═════ Data section

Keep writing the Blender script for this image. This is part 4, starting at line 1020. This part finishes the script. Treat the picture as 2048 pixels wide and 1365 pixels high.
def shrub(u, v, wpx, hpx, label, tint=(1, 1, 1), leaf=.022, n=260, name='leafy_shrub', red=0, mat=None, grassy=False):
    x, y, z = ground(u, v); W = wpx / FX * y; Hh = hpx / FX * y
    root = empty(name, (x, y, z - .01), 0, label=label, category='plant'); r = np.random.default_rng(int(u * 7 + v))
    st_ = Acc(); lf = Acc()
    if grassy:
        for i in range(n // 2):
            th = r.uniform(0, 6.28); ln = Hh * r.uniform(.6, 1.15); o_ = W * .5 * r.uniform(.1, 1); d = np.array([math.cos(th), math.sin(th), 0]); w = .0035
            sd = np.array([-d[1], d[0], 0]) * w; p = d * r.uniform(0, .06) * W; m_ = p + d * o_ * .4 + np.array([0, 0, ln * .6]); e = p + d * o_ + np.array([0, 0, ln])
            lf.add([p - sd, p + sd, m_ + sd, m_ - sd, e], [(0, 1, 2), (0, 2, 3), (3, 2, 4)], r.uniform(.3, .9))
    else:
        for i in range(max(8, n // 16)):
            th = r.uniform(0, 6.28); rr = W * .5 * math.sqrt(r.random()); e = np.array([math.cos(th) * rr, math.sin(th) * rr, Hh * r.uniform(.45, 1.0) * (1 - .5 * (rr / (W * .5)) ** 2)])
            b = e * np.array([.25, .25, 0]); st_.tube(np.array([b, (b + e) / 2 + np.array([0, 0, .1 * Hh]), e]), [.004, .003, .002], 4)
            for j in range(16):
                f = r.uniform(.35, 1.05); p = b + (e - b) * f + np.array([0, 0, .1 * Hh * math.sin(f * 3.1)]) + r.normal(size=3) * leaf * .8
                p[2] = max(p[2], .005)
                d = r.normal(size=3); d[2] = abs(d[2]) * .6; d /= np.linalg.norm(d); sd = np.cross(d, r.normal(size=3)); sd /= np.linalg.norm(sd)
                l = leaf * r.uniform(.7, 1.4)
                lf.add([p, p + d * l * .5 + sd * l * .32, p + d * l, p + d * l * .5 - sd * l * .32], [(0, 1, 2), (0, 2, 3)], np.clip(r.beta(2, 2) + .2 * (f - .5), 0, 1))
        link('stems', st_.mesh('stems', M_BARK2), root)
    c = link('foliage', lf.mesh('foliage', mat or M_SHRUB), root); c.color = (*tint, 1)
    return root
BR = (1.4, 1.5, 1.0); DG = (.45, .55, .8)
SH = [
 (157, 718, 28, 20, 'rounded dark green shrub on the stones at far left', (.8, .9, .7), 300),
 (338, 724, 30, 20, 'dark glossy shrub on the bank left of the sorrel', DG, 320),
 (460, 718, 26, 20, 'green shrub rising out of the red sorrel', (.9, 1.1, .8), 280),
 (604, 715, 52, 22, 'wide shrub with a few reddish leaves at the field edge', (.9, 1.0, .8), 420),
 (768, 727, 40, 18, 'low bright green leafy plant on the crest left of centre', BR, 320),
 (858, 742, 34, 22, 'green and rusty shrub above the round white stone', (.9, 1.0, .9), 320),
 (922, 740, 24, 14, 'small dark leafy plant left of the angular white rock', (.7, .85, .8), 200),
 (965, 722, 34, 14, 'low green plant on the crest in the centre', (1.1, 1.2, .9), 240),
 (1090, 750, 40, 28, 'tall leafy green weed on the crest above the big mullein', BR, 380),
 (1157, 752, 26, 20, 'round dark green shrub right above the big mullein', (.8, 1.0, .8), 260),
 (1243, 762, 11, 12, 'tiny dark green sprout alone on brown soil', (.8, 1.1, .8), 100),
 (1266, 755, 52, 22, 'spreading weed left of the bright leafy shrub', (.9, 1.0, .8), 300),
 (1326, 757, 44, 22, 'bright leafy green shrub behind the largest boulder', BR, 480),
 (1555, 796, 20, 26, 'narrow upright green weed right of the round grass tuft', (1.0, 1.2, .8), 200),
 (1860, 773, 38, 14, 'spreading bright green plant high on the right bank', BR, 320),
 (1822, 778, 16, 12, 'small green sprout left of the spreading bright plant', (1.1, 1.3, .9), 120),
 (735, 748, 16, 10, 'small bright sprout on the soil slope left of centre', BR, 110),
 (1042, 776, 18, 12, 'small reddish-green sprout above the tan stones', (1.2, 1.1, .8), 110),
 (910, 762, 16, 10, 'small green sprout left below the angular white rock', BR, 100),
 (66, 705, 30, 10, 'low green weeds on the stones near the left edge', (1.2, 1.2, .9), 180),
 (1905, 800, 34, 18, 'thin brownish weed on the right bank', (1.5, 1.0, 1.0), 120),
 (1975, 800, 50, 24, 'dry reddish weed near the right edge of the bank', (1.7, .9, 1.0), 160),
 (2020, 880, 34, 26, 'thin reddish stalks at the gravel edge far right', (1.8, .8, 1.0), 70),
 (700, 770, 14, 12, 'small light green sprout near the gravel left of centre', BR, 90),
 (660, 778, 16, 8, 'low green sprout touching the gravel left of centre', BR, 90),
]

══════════

Requirements:
Transcribe the entire listing above precisely.

Task answer:
Keep writing the Blender script for this image. This is part 4, starting at line 1020. This part finishes the script. Treat the picture as 2048 pixels wide and 1365 pixels high.
def shrub(u, v, wpx, hpx, label, tint=(1, 1, 1), leaf=.022, n=260, name='leafy_shrub', red=0, mat=None, grassy=False):
    x, y, z = ground(u, v); W = wpx / FX * y; Hh = hpx / FX * y
    root = empty(name, (x, y, z - .01), 0, label=label, category='plant'); r = np.random.default_rng(int(u * 7 + v))
    st_ = Acc(); lf = Acc()
    if grassy:
        for i in range(n // 2):
            th = r.uniform(0, 6.28); ln = Hh * r.uniform(.6, 1.15); o_ = W * .5 * r.uniform(.1, 1); d = np.array([math.cos(th), math.sin(th), 0]); w = .0035
            sd = np.array([-d[1], d[0], 0]) * w; p = d * r.uniform(0, .06) * W; m_ = p + d * o_ * .4 + np.array([0, 0, ln * .6]); e = p + d * o_ + np.array([0, 0, ln])
            lf.add([p - sd, p + sd, m_ + sd, m_ - sd, e], [(0, 1, 2), (0, 2, 3), (3, 2, 4)], r.uniform(.3, .9))
    else:
        for i in range(max(8, n // 16)):
            th = r.uniform(0, 6.28); rr = W * .5 * math.sqrt(r.random()); e = np.array([math.cos(th) * rr, math.sin(th) * rr, Hh * r.uniform(.45, 1.0) * (1 - .5 * (rr / (W * .5)) ** 2)])
            b = e * np.array([.25, .25, 0]); st_.tube(np.array([b, (b + e) / 2 + np.array([0, 0, .1 * Hh]), e]), [.004, .003, .002], 4)
            for j in range(16):
                f = r.uniform(.35, 1.05); p = b + (e - b) * f + np.array([0, 0, .1 * Hh * math.sin(f * 3.1)]) + r.normal(size=3) * leaf * .8
                p[2] = max(p[2], .005)
                d = r.normal(size=3); d[2] = abs(d[2]) * .6; d /= np.linalg.norm(d); sd = np.cross(d, r.normal(size=3)); sd /= np.linalg.norm(sd)
                l = leaf * r.uniform(.7, 1.4)
                lf.add([p, p + d * l * .5 + sd * l * .32, p + d * l, p + d * l * .5 - sd * l * .32], [(0, 1, 2), (0, 2, 3)], np.clip(r.beta(2, 2) + .2 * (f - .5), 0, 1))
        link('stems', st_.mesh('stems', M_BARK2), root)
    c = link('foliage', lf.mesh('foliage', mat or M_SHRUB), root); c.color = (*tint, 1)
    return root
BR = (1.4, 1.5, 1.0); DG = (.45, .55, .8)
SH = [
 (157, 718, 28, 20, 'rounded dark green shrub on the stones at far left', (.8, .9, .7), 300),
 (338, 724, 30, 20, 'dark glossy shrub on the bank left of the sorrel', DG, 320),
 (460, 718, 26, 20, 'green shrub rising out of the red sorrel', (.9, 1.1, .8), 280),
 (604, 715, 52, 22, 'wide shrub with a few reddish leaves at the field edge', (.9, 1.0, .8), 420),
 (768, 727, 40, 18, 'low bright green leafy plant on the crest left of centre', BR, 320),
 (858, 742, 34, 22, 'green and rusty shrub above the round white stone', (.9, 1.0, .9), 320),
 (922, 740, 24, 14, 'small dark leafy plant left of the angular white rock', (.7, .85, .8), 200),
 (965, 722, 34, 14, 'low green plant on the crest in the centre', (1.1, 1.2, .9), 240),
 (1090, 750, 40, 28, 'tall leafy green weed on the crest above the big mullein', BR, 380),
 (1157, 752, 26, 20, 'round dark green shrub right above the big mullein', (.8, 1.0, .8), 260),
 (1243, 762, 11, 12, 'tiny dark green sprout alone on brown soil', (.8, 1.1, .8), 100),
 (1266, 755, 52, 22, 'spreading weed left of the bright leafy shrub', (.9, 1.0, .8), 300),
 (1326, 757, 44, 22, 'bright leafy green shrub behind the largest boulder', BR, 480),
 (1555, 796, 20, 26, 'narrow upright green weed right of the round grass tuft', (1.0, 1.2, .8), 200),
 (1860, 773, 38, 14, 'spreading bright green plant high on the right bank', BR, 320),
 (1822, 778, 16, 12, 'small green sprout left of the spreading bright plant', (1.1, 1.3, .9), 120),
 (735, 748, 16, 10, 'small bright sprout on the soil slope left of centre', BR, 110),
 (1042, 776, 18, 12, 'small reddish-green sprout above the tan stones', (1.2, 1.1, .8), 110),
 (910, 762, 16, 10, 'small green sprout left below the angular white rock', BR, 100),
 (66, 705, 30, 10, 'low green weeds on the stones near the left edge', (1.2, 1.2, .9), 180),
 (1905, 800, 34, 18, 'thin brownish weed on the right bank', (1.5, 1.0, 1.0), 120),
 (1975, 800, 50, 24, 'dry reddish weed near the right edge of the bank', (1.7, .9, 1.0), 160),
 (2020, 880, 34, 26, 'thin reddish stalks at the gravel edge far right', (1.8, .8, 1.0), 70),
 (700, 770, 14, 12, 'small light green sprout near the gravel left of centre', BR, 90),
 (660, 778, 16, 8, 'low green sprout touching the gravel left of centre', BR, 90),
]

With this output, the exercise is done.